◆ What the task requires
Quote only the lines from the top of the listing below down to and including the line with "pebbles('grit', out1, 60, lambda".

--- Start of Data ---

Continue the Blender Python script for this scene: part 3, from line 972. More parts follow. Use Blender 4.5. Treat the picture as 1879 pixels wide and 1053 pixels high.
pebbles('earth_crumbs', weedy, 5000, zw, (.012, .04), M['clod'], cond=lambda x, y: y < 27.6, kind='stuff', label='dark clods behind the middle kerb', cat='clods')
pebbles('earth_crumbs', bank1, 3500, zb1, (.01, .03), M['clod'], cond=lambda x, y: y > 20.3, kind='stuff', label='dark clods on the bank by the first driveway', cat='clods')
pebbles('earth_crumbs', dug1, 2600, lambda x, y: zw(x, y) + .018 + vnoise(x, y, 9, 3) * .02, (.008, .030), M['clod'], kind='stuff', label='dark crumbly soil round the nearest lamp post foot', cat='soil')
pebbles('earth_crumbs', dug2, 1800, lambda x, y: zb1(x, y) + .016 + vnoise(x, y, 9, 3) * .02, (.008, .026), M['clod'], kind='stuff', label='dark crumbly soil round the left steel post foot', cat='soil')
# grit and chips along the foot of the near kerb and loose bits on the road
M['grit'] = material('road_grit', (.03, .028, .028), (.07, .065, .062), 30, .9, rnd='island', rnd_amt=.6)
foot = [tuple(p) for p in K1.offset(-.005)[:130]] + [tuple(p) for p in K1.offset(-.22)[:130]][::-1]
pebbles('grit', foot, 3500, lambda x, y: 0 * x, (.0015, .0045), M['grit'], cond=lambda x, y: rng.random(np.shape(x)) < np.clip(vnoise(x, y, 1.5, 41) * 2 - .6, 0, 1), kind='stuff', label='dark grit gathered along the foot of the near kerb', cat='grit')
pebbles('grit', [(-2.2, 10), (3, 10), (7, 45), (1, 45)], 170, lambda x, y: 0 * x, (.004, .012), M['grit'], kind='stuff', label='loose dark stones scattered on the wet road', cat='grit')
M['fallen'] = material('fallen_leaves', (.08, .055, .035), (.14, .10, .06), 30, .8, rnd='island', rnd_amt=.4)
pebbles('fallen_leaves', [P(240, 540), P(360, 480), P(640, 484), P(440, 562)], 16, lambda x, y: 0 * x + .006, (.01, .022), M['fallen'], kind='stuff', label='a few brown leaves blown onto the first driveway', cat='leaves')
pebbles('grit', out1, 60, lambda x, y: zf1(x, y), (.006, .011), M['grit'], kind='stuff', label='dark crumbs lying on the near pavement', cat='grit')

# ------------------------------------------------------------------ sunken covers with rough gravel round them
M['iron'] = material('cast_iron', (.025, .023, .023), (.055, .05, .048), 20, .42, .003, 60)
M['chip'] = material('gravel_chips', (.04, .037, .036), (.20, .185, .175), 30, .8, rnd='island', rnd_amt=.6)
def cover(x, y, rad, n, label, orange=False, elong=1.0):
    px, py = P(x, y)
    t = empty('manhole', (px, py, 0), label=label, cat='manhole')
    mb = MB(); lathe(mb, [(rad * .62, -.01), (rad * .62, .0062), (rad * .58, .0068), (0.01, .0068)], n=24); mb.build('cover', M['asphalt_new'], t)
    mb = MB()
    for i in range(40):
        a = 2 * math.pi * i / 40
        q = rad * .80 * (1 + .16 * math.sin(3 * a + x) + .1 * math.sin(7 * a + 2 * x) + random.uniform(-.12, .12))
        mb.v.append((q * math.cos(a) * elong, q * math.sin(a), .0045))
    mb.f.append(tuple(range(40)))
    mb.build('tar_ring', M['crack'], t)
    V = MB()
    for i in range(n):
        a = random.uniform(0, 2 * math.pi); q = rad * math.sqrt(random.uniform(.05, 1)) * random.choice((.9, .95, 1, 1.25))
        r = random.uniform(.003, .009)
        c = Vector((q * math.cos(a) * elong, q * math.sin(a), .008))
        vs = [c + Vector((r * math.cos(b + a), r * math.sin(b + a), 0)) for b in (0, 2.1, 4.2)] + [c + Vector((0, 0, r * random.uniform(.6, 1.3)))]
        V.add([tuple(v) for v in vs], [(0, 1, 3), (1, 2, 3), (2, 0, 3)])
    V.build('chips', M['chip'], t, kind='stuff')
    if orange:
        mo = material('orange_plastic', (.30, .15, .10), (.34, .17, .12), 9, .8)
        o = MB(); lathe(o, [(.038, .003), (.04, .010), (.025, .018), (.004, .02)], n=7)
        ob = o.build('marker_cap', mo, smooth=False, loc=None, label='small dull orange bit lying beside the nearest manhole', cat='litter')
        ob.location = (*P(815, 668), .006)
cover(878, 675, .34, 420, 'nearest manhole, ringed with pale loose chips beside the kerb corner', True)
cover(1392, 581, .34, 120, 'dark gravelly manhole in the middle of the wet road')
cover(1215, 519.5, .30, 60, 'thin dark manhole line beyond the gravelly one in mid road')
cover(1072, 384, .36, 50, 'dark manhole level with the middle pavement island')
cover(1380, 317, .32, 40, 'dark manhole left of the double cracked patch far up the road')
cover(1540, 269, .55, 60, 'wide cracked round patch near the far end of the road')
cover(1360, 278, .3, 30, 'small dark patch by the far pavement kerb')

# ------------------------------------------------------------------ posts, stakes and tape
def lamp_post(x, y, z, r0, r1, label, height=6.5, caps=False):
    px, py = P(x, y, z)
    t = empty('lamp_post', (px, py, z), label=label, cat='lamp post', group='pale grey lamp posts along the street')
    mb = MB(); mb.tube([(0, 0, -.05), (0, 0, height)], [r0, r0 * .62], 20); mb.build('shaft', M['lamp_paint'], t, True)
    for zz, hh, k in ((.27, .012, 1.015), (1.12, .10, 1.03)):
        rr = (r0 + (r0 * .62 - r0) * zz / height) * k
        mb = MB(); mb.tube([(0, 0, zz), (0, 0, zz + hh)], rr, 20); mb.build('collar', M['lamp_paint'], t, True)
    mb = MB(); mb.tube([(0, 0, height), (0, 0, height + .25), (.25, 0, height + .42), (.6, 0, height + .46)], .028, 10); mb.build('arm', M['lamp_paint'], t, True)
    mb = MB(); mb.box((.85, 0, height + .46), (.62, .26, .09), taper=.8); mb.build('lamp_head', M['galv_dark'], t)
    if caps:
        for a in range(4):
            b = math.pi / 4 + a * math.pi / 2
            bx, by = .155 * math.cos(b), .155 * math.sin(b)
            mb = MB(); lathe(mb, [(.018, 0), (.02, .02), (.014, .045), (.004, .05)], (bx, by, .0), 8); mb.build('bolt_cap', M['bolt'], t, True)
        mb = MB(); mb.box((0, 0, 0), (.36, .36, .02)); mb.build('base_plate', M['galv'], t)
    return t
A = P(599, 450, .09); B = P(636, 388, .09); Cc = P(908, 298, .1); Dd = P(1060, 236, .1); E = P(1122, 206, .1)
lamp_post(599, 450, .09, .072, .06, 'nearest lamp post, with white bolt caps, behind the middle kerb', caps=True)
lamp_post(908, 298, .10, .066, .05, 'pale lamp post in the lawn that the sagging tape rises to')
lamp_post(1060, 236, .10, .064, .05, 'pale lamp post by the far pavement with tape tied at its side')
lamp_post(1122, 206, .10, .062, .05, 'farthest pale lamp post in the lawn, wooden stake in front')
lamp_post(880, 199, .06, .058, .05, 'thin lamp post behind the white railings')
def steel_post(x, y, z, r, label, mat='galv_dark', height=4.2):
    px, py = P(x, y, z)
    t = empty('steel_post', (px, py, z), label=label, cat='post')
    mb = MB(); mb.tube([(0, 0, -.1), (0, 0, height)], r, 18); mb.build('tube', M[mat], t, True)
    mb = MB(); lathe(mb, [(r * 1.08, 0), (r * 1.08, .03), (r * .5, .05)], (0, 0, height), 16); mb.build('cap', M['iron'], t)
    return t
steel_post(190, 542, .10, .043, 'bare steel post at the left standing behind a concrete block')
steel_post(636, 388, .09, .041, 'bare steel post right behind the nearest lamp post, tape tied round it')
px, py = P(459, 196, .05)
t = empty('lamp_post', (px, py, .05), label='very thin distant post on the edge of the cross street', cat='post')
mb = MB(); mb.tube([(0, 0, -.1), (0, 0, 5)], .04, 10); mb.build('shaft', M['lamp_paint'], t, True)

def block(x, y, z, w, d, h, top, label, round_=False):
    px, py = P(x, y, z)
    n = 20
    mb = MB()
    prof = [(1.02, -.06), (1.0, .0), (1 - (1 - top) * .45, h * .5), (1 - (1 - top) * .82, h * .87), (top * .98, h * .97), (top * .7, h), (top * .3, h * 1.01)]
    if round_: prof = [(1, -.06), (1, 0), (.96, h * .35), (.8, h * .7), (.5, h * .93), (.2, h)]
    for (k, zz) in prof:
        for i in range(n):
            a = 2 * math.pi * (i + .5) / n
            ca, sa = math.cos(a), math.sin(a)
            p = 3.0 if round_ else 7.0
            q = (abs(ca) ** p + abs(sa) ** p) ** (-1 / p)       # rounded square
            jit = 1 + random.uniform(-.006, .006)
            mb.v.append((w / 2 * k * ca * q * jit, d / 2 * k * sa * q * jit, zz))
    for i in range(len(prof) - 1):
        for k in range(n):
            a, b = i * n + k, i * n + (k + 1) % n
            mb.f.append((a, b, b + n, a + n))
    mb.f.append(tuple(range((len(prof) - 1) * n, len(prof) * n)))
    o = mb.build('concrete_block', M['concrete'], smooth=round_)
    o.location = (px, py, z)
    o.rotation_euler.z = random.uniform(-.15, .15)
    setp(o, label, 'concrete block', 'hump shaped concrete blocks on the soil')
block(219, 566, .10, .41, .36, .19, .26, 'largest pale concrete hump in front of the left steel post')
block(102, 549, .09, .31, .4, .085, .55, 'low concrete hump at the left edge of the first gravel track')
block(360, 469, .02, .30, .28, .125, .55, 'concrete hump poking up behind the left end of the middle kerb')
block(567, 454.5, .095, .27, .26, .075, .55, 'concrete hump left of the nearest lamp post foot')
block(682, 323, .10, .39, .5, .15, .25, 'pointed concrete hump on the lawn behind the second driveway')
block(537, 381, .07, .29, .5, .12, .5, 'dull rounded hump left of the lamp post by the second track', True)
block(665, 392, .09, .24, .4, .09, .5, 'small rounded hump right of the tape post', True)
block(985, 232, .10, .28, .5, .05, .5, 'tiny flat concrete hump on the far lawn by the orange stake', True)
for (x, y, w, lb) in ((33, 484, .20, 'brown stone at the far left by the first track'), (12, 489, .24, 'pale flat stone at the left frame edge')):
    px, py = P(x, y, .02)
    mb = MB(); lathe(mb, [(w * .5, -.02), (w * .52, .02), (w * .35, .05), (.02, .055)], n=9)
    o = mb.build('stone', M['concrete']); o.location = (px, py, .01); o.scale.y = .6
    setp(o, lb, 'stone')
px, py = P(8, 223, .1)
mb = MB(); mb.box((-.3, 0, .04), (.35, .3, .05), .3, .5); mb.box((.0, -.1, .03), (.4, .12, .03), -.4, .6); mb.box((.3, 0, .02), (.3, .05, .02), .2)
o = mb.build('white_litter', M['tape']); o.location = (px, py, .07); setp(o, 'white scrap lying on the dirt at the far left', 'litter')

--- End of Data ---

◆ Solution to this task
Continue the Blender Python script for this scene: part 3, from line 972. More parts follow. Use Blender 4.5. Treat the picture as 1879 pixels wide and 1053 pixels high.
pebbles('earth_crumbs', weedy, 5000, zw, (.012, .04), M['clod'], cond=lambda x, y: y < 27.6, kind='stuff', label='dark clods behind the middle kerb', cat='clods')
pebbles('earth_crumbs', bank1, 3500, zb1, (.01, .03), M['clod'], cond=lambda x, y: y > 20.3, kind='stuff', label='dark clods on the bank by the first driveway', cat='clods')
pebbles('earth_crumbs', dug1, 2600, lambda x, y: zw(x, y) + .018 + vnoise(x, y, 9, 3) * .02, (.008, .030), M['clod'], kind='stuff', label='dark crumbly soil round the nearest lamp post foot', cat='soil')
pebbles('earth_crumbs', dug2, 1800, lambda x, y: zb1(x, y) + .016 + vnoise(x, y, 9, 3) * .02, (.008, .026), M['clod'], kind='stuff', label='dark crumbly soil round the left steel post foot', cat='soil')
# grit and chips along the foot of the near kerb and loose bits on the road
M['grit'] = material('road_grit', (.03, .028, .028), (.07, .065, .062), 30, .9, rnd='island', rnd_amt=.6)
foot = [tuple(p) for p in K1.offset(-.005)[:130]] + [tuple(p) for p in K1.offset(-.22)[:130]][::-1]
pebbles('grit', foot, 3500, lambda x, y: 0 * x, (.0015, .0045), M['grit'], cond=lambda x, y: rng.random(np.shape(x)) < np.clip(vnoise(x, y, 1.5, 41) * 2 - .6, 0, 1), kind='stuff', label='dark grit gathered along the foot of the near kerb', cat='grit')
pebbles('grit', [(-2.2, 10), (3, 10), (7, 45), (1, 45)], 170, lambda x, y: 0 * x, (.004, .012), M['grit'], kind='stuff', label='loose dark stones scattered on the wet road', cat='grit')
M['fallen'] = material('fallen_leaves', (.08, .055, .035), (.14, .10, .06), 30, .8, rnd='island', rnd_amt=.4)
pebbles('fallen_leaves', [P(240, 540), P(360, 480), P(640, 484), P(440, 562)], 16, lambda x, y: 0 * x + .006, (.01, .022), M['fallen'], kind='stuff', label='a few brown leaves blown onto the first driveway', cat='leaves')
pebbles('grit', out1, 60, lambda x, y: zf1(x, y), (.006, .011), M['grit'], kind='stuff', label='dark crumbs lying on the near pavement', cat='grit')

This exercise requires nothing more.